** begin COLLECTED MATERIAL **

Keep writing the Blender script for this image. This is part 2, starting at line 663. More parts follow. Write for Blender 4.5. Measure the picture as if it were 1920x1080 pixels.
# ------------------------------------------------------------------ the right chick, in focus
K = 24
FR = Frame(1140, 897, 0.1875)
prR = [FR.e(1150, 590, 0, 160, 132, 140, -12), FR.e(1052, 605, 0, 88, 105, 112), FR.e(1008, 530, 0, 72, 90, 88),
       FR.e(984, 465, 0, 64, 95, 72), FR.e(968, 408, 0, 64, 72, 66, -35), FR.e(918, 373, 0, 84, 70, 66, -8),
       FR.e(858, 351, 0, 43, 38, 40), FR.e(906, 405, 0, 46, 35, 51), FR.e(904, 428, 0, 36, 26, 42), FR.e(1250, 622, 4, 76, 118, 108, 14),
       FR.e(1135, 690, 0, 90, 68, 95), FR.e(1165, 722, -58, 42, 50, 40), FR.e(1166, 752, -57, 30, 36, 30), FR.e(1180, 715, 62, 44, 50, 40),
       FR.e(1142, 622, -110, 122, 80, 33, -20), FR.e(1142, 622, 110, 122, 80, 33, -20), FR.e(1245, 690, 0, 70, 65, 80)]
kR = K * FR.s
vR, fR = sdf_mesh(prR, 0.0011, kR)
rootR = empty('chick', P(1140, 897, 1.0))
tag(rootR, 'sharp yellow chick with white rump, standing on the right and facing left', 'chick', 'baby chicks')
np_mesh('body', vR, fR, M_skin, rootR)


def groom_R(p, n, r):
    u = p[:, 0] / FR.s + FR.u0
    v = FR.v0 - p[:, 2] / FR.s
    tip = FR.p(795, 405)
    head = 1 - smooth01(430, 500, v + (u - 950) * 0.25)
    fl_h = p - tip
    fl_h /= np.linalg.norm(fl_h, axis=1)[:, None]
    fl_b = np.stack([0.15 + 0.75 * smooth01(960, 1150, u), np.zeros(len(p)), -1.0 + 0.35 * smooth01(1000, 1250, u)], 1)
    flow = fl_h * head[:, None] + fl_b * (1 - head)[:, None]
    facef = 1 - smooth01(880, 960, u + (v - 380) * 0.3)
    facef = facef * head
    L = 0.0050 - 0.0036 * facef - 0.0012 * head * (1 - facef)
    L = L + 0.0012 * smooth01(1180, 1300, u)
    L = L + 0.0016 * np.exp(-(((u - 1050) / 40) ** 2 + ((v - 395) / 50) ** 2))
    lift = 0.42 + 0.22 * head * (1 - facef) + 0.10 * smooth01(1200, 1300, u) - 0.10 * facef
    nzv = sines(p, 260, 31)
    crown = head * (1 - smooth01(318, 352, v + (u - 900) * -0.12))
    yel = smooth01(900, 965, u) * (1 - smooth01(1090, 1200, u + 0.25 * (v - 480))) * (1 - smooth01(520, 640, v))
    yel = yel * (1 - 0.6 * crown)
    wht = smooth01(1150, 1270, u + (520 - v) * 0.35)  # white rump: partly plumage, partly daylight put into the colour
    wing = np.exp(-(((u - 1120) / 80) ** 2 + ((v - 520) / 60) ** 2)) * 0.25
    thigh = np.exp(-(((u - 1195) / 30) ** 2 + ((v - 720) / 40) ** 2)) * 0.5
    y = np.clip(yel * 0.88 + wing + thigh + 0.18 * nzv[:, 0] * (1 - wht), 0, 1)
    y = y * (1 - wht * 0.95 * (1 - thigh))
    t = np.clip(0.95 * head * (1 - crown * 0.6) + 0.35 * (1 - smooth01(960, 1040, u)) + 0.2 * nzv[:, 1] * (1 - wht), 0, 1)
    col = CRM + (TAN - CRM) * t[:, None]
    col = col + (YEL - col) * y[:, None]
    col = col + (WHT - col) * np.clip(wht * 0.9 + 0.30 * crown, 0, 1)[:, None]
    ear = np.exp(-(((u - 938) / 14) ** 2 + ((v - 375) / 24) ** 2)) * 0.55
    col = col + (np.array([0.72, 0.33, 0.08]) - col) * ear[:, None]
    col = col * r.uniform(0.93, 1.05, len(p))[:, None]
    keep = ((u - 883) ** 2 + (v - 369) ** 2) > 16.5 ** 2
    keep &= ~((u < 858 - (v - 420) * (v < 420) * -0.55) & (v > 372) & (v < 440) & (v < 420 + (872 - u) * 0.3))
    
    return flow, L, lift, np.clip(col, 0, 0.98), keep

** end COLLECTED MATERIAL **

Reproduce the complete data exactly as presented above.

Keep writing the Blender script for this image. This is part 2, starting at line 663. More parts follow. Write for Blender 4.5. Measure the picture as if it were 1920x1080 pixels.
# ------------------------------------------------------------------ the right chick, in focus
K = 24
FR = Frame(1140, 897, 0.1875)
prR = [FR.e(1150, 590, 0, 160, 132, 140, -12), FR.e(1052, 605, 0, 88, 105, 112), FR.e(1008, 530, 0, 72, 90, 88),
       FR.e(984, 465, 0, 64, 95, 72), FR.e(968, 408, 0, 64, 72, 66, -35), FR.e(918, 373, 0, 84, 70, 66, -8),
       FR.e(858, 351, 0, 43, 38, 40), FR.e(906, 405, 0, 46, 35, 51), FR.e(904, 428, 0, 36, 26, 42), FR.e(1250, 622, 4, 76, 118, 108, 14),
       FR.e(1135, 690, 0, 90, 68, 95), FR.e(1165, 722, -58, 42, 50, 40), FR.e(1166, 752, -57, 30, 36, 30), FR.e(1180, 715, 62, 44, 50, 40),
       FR.e(1142, 622, -110, 122, 80, 33, -20), FR.e(1142, 622, 110, 122, 80, 33, -20), FR.e(1245, 690, 0, 70, 65, 80)]
kR = K * FR.s
vR, fR = sdf_mesh(prR, 0.0011, kR)
rootR = empty('chick', P(1140, 897, 1.0))
tag(rootR, 'sharp yellow chick with white rump, standing on the right and facing left', 'chick', 'baby chicks')
np_mesh('body', vR, fR, M_skin, rootR)


def groom_R(p, n, r):
    u = p[:, 0] / FR.s + FR.u0
    v = FR.v0 - p[:, 2] / FR.s
    tip = FR.p(795, 405)
    head = 1 - smooth01(430, 500, v + (u - 950) * 0.25)
    fl_h = p - tip
    fl_h /= np.linalg.norm(fl_h, axis=1)[:, None]
    fl_b = np.stack([0.15 + 0.75 * smooth01(960, 1150, u), np.zeros(len(p)), -1.0 + 0.35 * smooth01(1000, 1250, u)], 1)
    flow = fl_h * head[:, None] + fl_b * (1 - head)[:, None]
    facef = 1 - smooth01(880, 960, u + (v - 380) * 0.3)
    facef = facef * head
    L = 0.0050 - 0.0036 * facef - 0.0012 * head * (1 - facef)
    L = L + 0.0012 * smooth01(1180, 1300, u)
    L = L + 0.0016 * np.exp(-(((u - 1050) / 40) ** 2 + ((v - 395) / 50) ** 2))
    lift = 0.42 + 0.22 * head * (1 - facef) + 0.10 * smooth01(1200, 1300, u) - 0.10 * facef
    nzv = sines(p, 260, 31)
    crown = head * (1 - smooth01(318, 352, v + (u - 900) * -0.12))
    yel = smooth01(900, 965, u) * (1 - smooth01(1090, 1200, u + 0.25 * (v - 480))) * (1 - smooth01(520, 640, v))
    yel = yel * (1 - 0.6 * crown)
    wht = smooth01(1150, 1270, u + (520 - v) * 0.35)  # white rump: partly plumage, partly daylight put into the colour
    wing = np.exp(-(((u - 1120) / 80) ** 2 + ((v - 520) / 60) ** 2)) * 0.25
    thigh = np.exp(-(((u - 1195) / 30) ** 2 + ((v - 720) / 40) ** 2)) * 0.5
    y = np.clip(yel * 0.88 + wing + thigh + 0.18 * nzv[:, 0] * (1 - wht), 0, 1)
    y = y * (1 - wht * 0.95 * (1 - thigh))
    t = np.clip(0.95 * head * (1 - crown * 0.6) + 0.35 * (1 - smooth01(960, 1040, u)) + 0.2 * nzv[:, 1] * (1 - wht), 0, 1)
    col = CRM + (TAN - CRM) * t[:, None]
    col = col + (YEL - col) * y[:, None]
    col = col + (WHT - col) * np.clip(wht * 0.9 + 0.30 * crown, 0, 1)[:, None]
    ear = np.exp(-(((u - 938) / 14) ** 2 + ((v - 375) / 24) ** 2)) * 0.55
    col = col + (np.array([0.72, 0.33, 0.08]) - col) * ear[:, None]
    col = col * r.uniform(0.93, 1.05, len(p))[:, None]
    keep = ((u - 883) ** 2 + (v - 369) ** 2) > 16.5 ** 2
    keep &= ~((u < 858 - (v - 420) * (v < 420) * -0.55) & (v > 372) & (v < 440) & (v < 420 + (872 - u) * 0.3))
    
    return flow, L, lift, np.clip(col, 0, 0.98), keep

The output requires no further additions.